Bookworm Wednesday: On the 3BM Bookshelf

As autumn draws in what's better than an evening snuggled in bed with a huge mug of tea and a very good book? If you need help choosing our next page-turner, here's a round-up of the books we've had our noses stuck in over the last few weeks... 

The Cuckoo's Calling - Robert Galbraith

When Robert Galbraith turned out to be J.K. Rowling, this murder mystery shot straight to the top of my must read list. I'm pleased to confirm that this is every bit as great as I'd hoped. The book centres around loveable private detective, Cormoran Strike (who has something of the Hagrid about him), on the case of a Kate Moss-esque model who's just fallen from her balcony to her death. With killer twists and a cast of brilliant characters, Rowling's at her absolute best this should be devoured in one sitting.

Perfect - Rachel Joyce

I read and loved Rachel Joyce's debut novel, The Unlikely Pilgrimage of Harold Fry, around this time last year, so I had high hopes for her latest book, Perfect. As with Harold Fry, Perfect is bittersweet and tear-jerking, uplifting and sweet without ever being sickly. It focuses on the events of the summer of 1972 when the addition of two seconds causes a chain of incidents devastating the lives of everyone involved. In a similar vein to LP Hartley's The Go-Between, Perfect sees children getting caught up in an adult world with terrible consequences. 

White Oleander - Janet Fitch

White Oleander has been sitting on my bookshelf waiting to be read for years. I'm not sure why it's taken me so long to get round to reading it but from the second I opened the front cover I was gripped. The story follows teenage Astrid who is shunted from foster home to foster home after her poet mother kills her lover and is given a life sentence. Beautifully written and heartbreakingly sad, this is totally captivating from start to finish.

Reconstructing Amelia - Kimberly McCreight

I was sold on this book when I heard it described as 'Gossip Girl meets Gone Girl'. Kimberly McCreight's debut novel starts with 15 year old Amelia seemingly jumping to her death from the roof of her school. Amelia's mother, Kate, is convinced that her daughter wasn't suicidal and sets out to unravel the mystery behind her fall. Not quite up the Cuckoo's Calling standards but still a total page-turner. 

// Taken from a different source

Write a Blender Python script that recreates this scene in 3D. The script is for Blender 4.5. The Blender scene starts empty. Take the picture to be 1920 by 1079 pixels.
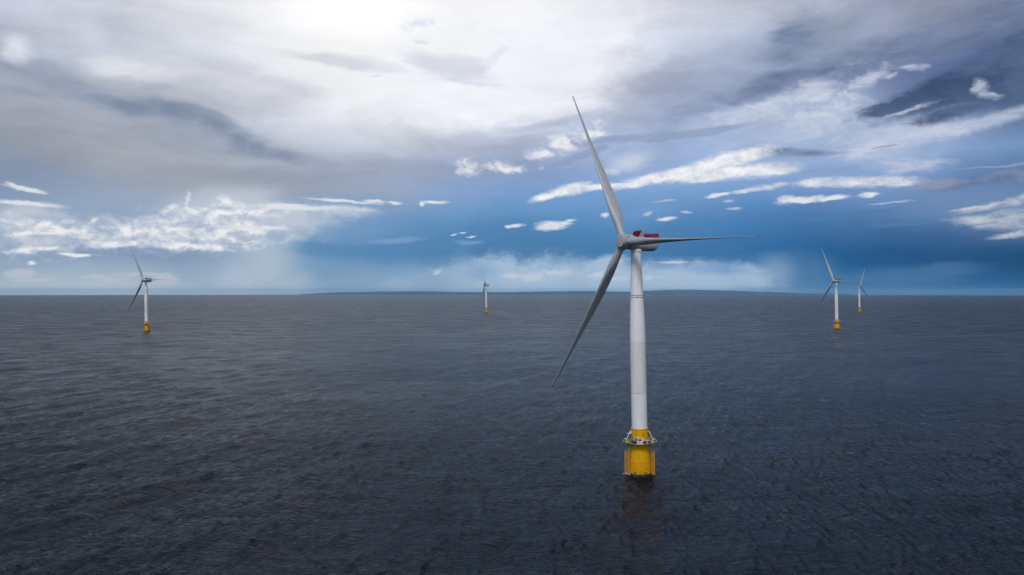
import bpy, math, random
import numpy as np
from mathutils import Matrix, Vector
R = math.radians
C = bpy.context.scene.collection
scene = bpy.context.scene
CAM_H = 76.5
EARTH = 7.3e6          # earth radius with refraction: gives the sea its real horizon
F = 1450.0             # focal length in photograph pixels, eye level at row 546

def lin(c):
    return tuple(((v / 255.) / 12.92 if v / 255. <= .04045 else ((v / 255. + .055) / 1.055) ** 2.4) for v in c)

# ------------------------------------------------------------------ materials
def node(nt, t, **kw):
    n = nt.nodes.new(t)
    for k, v in kw.items():
        setattr(n, k, v)
    return n

def paint(name, col, rough=.45, stain=None, stain_amt=.25, scale=.35, metal=0.0, streak=6.0, spec=.5):
    """painted metal: slight mottling, vertical weather streaks and uneven gloss"""
    m = bpy.data.materials.new(name); m.use_nodes = True
    nt = m.node_tree; b = nt.nodes['Principled BSDF']; L = nt.links.new
    tc = node(nt, 'ShaderNodeTexCoord')
    mp = node(nt, 'ShaderNodeMapping'); mp.inputs['Scale'].default_value = (streak, streak, 1)
    L(tc.outputs['Object'], mp.inputs['Vector'])
    n1 = node(nt, 'ShaderNodeTexNoise'); n1.inputs['Scale'].default_value = scale; n1.inputs['Detail'].default_value = 7
    n1.inputs['Roughness'].default_value = .62
    L(mp.outputs[0], n1.inputs['Vector'])
    n2 = node(nt, 'ShaderNodeTexNoise'); n2.inputs['Scale'].default_value = 1.7; n2.inputs['Detail'].default_value = 5
    L(tc.outputs['Object'], n2.inputs['Vector'])
    mr = node(nt, 'ShaderNodeMapRange'); mr.inputs['From Min'].default_value = .48; mr.inputs['From Max'].default_value = .75
    mr.inputs['To Max'].default_value = stain_amt
    L(n1.outputs['Fac'], mr.inputs['Value'])
    mx = node(nt, 'ShaderNodeMix', data_type='RGBA')
    mx.inputs['A'].default_value = (*col, 1)
    mx.inputs['B'].default_value = (*(stain or tuple(c * .6 for c in col)), 1)
    L(mr.outputs[0], mx.inputs['Factor'])
    L(mx.outputs['Result'], b.inputs['Base Color'])
    r2 = node(nt, 'ShaderNodeMapRange'); r2.inputs['To Min'].default_value = rough - .08; r2.inputs['To Max'].default_value = rough + .12
    L(n2.outputs['Fac'], r2.inputs['Value']); L(r2.outputs[0], b.inputs['Roughness'])
    b.inputs['Metallic'].default_value = metal; b.inputs['Specular IOR Level'].default_value = spec
    return m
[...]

The blackest, funniest book I've read in a very, very long time. I finished this in a day and immediately recommended it to everyone. Steven Stelfox is an A&R guy at the height of Britpop's reign. Steven Stelfox is also quite possibly the most horribly amazing man you've ever encountered. The Scotsman's review sums the book up perfectly: "Wonderfully nasty... Extraordinarily vicious, deeply cynical and thoroughly depraved, but its also bed-wettingly funny...American Psycho meets Spinal Tap... except more evil, more shocking and much, much funnier".